Dale makes several incisive observations throughout the book. On page 1, he notes the triadic nature of leadership (shades of John Frame?), and makes the important point that while a leader has control over his relationship with followers and with his setting, he cannot force followers and setting to interact. This is the “off-side” of leadership. This is a very true point – the only effect a leader can have on that relationship will be indirect. A leader can coach or teach followers to view their setting in a particular way, immunize them against threats, help them see opportunities they may otherwise miss, and motivate or encourage followers to engage their settings. In the end, though, it is the follower’s initiative to interact with setting, and so a leader’s role is to ensure the follower is equipped to do so.

In chapter 2, Dale observes the differences between Industrial, Information, and Experience Age thinking, noting that many Industrial assumptions such as competition, specialization, and need for proof have been accepted a priori by the church. He notes that mindsets are changing, and changing fast. An especially interesting insight is that the youngest leaders today are likely to face four or five massive paradigm shifts in their lifetime (p. 25). It is tempting to think of the present as being the way things always will be, and Dale’s caution should be observed by church leaders today. Young pastors and leaders must be prepared to be flexible in order to respond to the culture around them.

Dale does not, however, place adequate emphasis on the good lessons to be learned from the Industrial Age, as his treatment of it is largely negative. Dale fails to observe that in the Experience Age, immunity will require certain assumptions he places under the Industrial umbrella – especially the “need for proof.” When a person has an experience, they interpret this subjectively, and if their interpretation is wrong the only way to guard Christian truth is to appeal to an objective standard – a “proof.” Dropping such Industrial Age ideas entirely might leave the church to be tossed to and fro “on every wind of doctrine” in a sea of subjective experientialism. Dale’s comments on a leader building immunity for the community are very instructive in this regard, but in making the Industrial – Experiential contrast he diminishes an essential immunity tool.

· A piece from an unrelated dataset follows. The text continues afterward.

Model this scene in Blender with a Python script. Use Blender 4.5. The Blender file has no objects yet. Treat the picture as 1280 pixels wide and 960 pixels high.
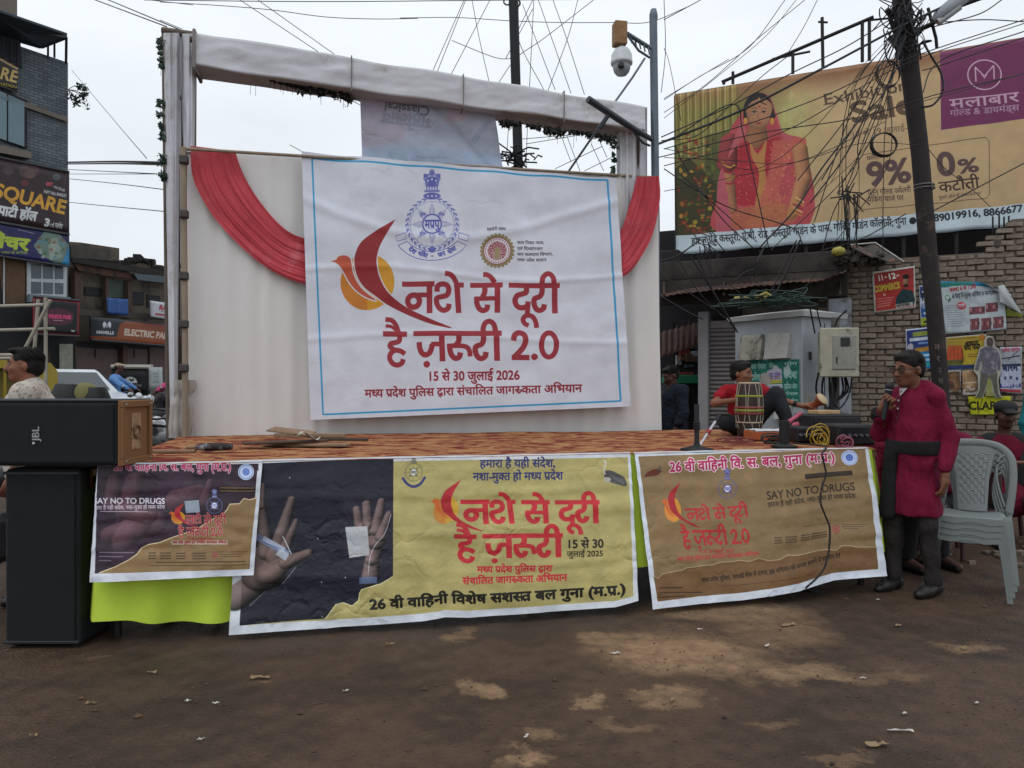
import bpy, bmesh, math, random
import numpy as np
from mathutils import Vector, Matrix, Euler, noise as mnoise

random.seed(7); np.random.seed(7)
SC = bpy.context.scene; COLL = SC.collection; PI = math.pi
# ------------------------------------------------------------------ camera
CAMZ = 1.41; FPX = 940.0
cam = bpy.data.cameras.new('camera'); cam.sensor_width = 36; cam.lens = FPX/1280*36; cam.clip_start = .05; cam.clip_end = 3000
camo = bpy.data.objects.new('camera', cam); COLL.objects.link(camo)
camo.location = (0, 0, CAMZ); camo.rotation_euler = (PI/2, 0, 0); SC.camera = camo
# ------------------------------------------------------------------ overcast sky
wd = bpy.data.worlds.new('World'); SC.world = wd; wd.use_nodes = True
nt = wd.node_tree; nt.nodes.clear(); N = nt.nodes.new; L = nt.links.new
SUN_EL, SUN_AZ = math.radians(58), math.radians(200)      # high, behind the camera and to its left
sky = N('ShaderNodeTexSky'); sky.sky_type = 'NISHITA'; sky.sun_disc = False; sky.sun_elevation = SUN_EL; sky.sun_rotation = SUN_AZ
bg1 = N('ShaderNodeBackground'); bg1.inputs[1].default_value = .08; L(sky.outputs[0], bg1.inputs[0])
geo = N('ShaderNodeTexCoord'); sep = N('ShaderNodeSeparateXYZ'); L(geo.outputs['Generated'], sep.inputs[0])
ramp = N('ShaderNodeMapRange'); ramp.inputs[1].default_value = 0; ramp.inputs[2].default_value = 1; ramp.inputs[3].default_value = .84; ramp.inputs[4].default_value = 1.2; L(sep.outputs[2], ramp.inputs[0])
mp = N('ShaderNodeMapping'); mp.inputs[3].default_value = (1, 1, 3); L(geo.outputs['Generated'], mp.inputs[0])
cl = N('ShaderNodeTexNoise'); cl.inputs['Scale'].default_value = 2.2; cl.inputs['Detail'].default_value = 5; cl.inputs['Roughness'].default_value = .5; L(mp.outputs[0], cl.inputs[0])
cr = N('ShaderNodeMapRange'); cr.inputs[1].default_value = .3; cr.inputs[2].default_value = .7; cr.inputs[3].default_value = .90; cr.inputs[4].default_value = 1.06; L(cl.outputs[0], cr.inputs[0])
mu = N('ShaderNodeMath'); mu.operation = 'MULTIPLY'; L(ramp.outputs[0], mu.inputs[0]); L(cr.outputs[0], mu.inputs[1])
bg2 = N('ShaderNodeBackground'); bg2.inputs[0].default_value = (.90, .945, 1.0, 1); L(mu.outputs[0], bg2.inputs[1])
mix = N('ShaderNodeMixShader'); mix.inputs[0].default_value = .93; L(bg1.outputs[0], mix.inputs[1]); L(bg2.outputs[0], mix.inputs[2])
out = N('ShaderNodeOutputWorld'); L(mix.outputs[0], out.inputs[0])
# the veiled sun
sun = bpy.data.lights.new('sun', 'SUN'); sun.energy = .5; sun.angle = math.radians(30); sun.color = (1, .985, .96)
so = bpy.data.objects.new('sun', sun); COLL.objects.link(so)
sd = Vector((math.sin(SUN_AZ)*math.cos(SUN_EL), math.cos(SUN_AZ)*math.cos(SUN_EL), math.sin(SUN_EL)))
so.rotation_euler = sd.to_track_quat('Z', 'Y').to_euler(); so.location = sd*50
SC.view_settings.view_transform = 'Standard'; SC.view_settings.look = 'None'; SC.view_settings.exposure = 0.14; SC.view_settings.gamma = 1
SC.render.engine = 'CYCLES'; SC.cycles.max_bounces = 6; SC.cycles.use_denoising = True

# ------------------------------------------------------------------ flat print: a small rasteriser
# The lettering and pictures printed on the banners and posters are drawn here in numpy as generated images.
TRI = {}
def text_mesh(body):
    d = bpy.data.curves.new('t', 'FONT'); d.body = body; d.size = 1; d.resolution_u = 5
    o = bpy.data.objects.new('t', d); bpy.context.scene.collection.objects.link(o)
    m = o.evaluated_get(bpy.context.evaluated_depsgraph_get()).to_mesh(); m.calc_loop_triangles()
    v = np.array([x.co[:2] for x in m.vertices]).reshape(-1, 2)
    t = np.array([x.vertices[:] for x in m.loop_triangles], int).reshape(-1, 3)
    bpy.data.objects.remove(o); bpy.data.curves.remove(d)
    return v, t

def ccw(tr):
    a = (tr[:, 1, 0]-tr[:, 0, 0])*(tr[:, 2, 1]-tr[:, 0, 1]) - (tr[:, 2, 0]-tr[:, 0, 0])*(tr[:, 1, 1]-tr[:, 0, 1])
    tr = tr.copy(); tr[a < 0] = tr[a < 0][:, ::-1]
    return tr

def fatten(tr, b):
    """grow a triangulated shape by b: a strip along every outline edge and a disc on every outline point"""
    if b <= 0 or not len(tr): return tr
    q = np.round(tr*4000).astype(int); seen = {}
    for t in range(len(tr)):
        for i in range(3):
            k0, k1 = tuple(q[t, i]), tuple(q[t, (i+1) % 3])
            if k0 == k1: continue
            if (k1, k0) in seen: del seen[(k1, k0)]
            else: seen[(k0, k1)] = (tr[t, i], tr[t, (i+1) % 3])
    out = [tr]; ang = np.linspace(0, 2*math.pi, 9)[:-1]; disc = np.stack([np.cos(ang), np.sin(ang)], 1)*b
    for p, r in seen.values():
        d = r-p; L = np.hypot(*d)
        if L < 1e-6: continue
        n = np.array([-d[1], d[0]])/L*b
        out.append(np.array([[p+n, p-n, r-n], [p+n, r-n, r+n]]))
        out.append(np.stack([np.repeat(p[None], 8, 0), p+disc, p+np.roll(disc, -1, 0)], 1))
    return ccw(np.concatenate(out))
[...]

The book makes the important observation that “living things change. Period.” (p. 40) It might have been more helpful in this regard if Dale had emphasized that certain things never change and that the church’s mission is to present unchanging truth. Nature provides many examples of constant change, but He who created nature, and His Word, do not change. Particularly important for churches, neither does the human problem – sinfulness and rebellion against God – for this problem is the same now as it ever was. While the church’s approach to culture must be as flexible and organic as culture itself, its message is a firm foundation, a Rock. What is an organic approach to communicating inorganic and unchanging truth? None is given. Nonetheless, it must be recognized that church life in this accelerating culture will be in a context of constant change. Dale stresses this fact throughout the book, and it is a lesson that must be heeded. To “stick one’s head in the sand” and pretend that things are not changing will lead quickly to irrelevance and ineffectiveness.

Conclusion

Dale’s aim of presenting an alternative way of looking at church leadership is successfully met in this book. By the end of the book, the reader has been conditioned to look at leadership and church life in organic terms. Dale’s use of metaphor and description of the organic nature of human organizations is sound and is easy to remember. It is vital for leaders to be able to “think outside the box,” and Dale’s approach makes this easy. Despite some shortcomings, this overall purpose is met, and for this reason I would recommend Seeds for the Future to pastors and seminarians alike. Even Christians not serving in pastoral leadership would benefit greatly from an organic view of church life.